* [Exercise requirements]:
Set down the material exactly as given, please, from its first line through the line that includes "k=-EYE/z; return u*k,y*k".

::: Recorded information :::

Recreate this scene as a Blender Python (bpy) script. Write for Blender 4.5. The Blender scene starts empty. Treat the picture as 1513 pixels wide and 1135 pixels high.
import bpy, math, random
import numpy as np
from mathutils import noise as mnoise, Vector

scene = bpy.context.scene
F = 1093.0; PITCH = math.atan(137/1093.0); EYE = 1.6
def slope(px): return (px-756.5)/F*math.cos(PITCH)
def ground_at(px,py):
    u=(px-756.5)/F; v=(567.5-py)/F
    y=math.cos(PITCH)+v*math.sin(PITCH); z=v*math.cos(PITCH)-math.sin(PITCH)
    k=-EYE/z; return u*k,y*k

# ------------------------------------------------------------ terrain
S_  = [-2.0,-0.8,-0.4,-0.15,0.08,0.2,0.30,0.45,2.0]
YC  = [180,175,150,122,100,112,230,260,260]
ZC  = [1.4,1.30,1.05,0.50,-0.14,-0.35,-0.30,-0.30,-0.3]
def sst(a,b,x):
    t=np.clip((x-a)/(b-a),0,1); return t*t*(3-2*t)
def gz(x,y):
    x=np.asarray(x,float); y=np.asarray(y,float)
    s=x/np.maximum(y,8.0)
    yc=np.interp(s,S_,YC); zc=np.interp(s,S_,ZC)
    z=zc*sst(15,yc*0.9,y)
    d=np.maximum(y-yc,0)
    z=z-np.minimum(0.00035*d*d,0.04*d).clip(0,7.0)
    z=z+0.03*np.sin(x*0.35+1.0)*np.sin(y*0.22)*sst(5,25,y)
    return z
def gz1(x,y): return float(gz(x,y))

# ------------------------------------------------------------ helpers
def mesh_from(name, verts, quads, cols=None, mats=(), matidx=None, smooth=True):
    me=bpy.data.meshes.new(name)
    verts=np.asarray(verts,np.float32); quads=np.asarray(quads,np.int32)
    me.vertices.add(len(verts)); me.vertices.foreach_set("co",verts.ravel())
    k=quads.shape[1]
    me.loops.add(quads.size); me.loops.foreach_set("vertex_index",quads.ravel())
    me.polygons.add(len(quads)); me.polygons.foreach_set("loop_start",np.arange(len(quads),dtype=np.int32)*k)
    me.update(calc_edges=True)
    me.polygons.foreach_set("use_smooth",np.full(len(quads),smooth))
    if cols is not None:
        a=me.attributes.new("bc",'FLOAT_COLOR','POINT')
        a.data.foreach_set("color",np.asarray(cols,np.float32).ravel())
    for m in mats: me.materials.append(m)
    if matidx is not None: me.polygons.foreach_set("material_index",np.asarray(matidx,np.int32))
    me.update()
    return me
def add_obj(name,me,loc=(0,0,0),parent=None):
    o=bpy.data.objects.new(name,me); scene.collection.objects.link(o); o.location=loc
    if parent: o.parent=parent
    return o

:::

* [Output of the exercise]:
Recreate this scene as a Blender Python (bpy) script. Write for Blender 4.5. The Blender scene starts empty. Treat the picture as 1513 pixels wide and 1135 pixels high.
import bpy, math, random
import numpy as np
from mathutils import noise as mnoise, Vector

scene = bpy.context.scene
F = 1093.0; PITCH = math.atan(137/1093.0); EYE = 1.6
def slope(px): return (px-756.5)/F*math.cos(PITCH)
def ground_at(px,py):
    u=(px-756.5)/F; v=(567.5-py)/F
    y=math.cos(PITCH)+v*math.sin(PITCH); z=v*math.cos(PITCH)-math.sin(PITCH)
    k=-EYE/z; return u*k,y*k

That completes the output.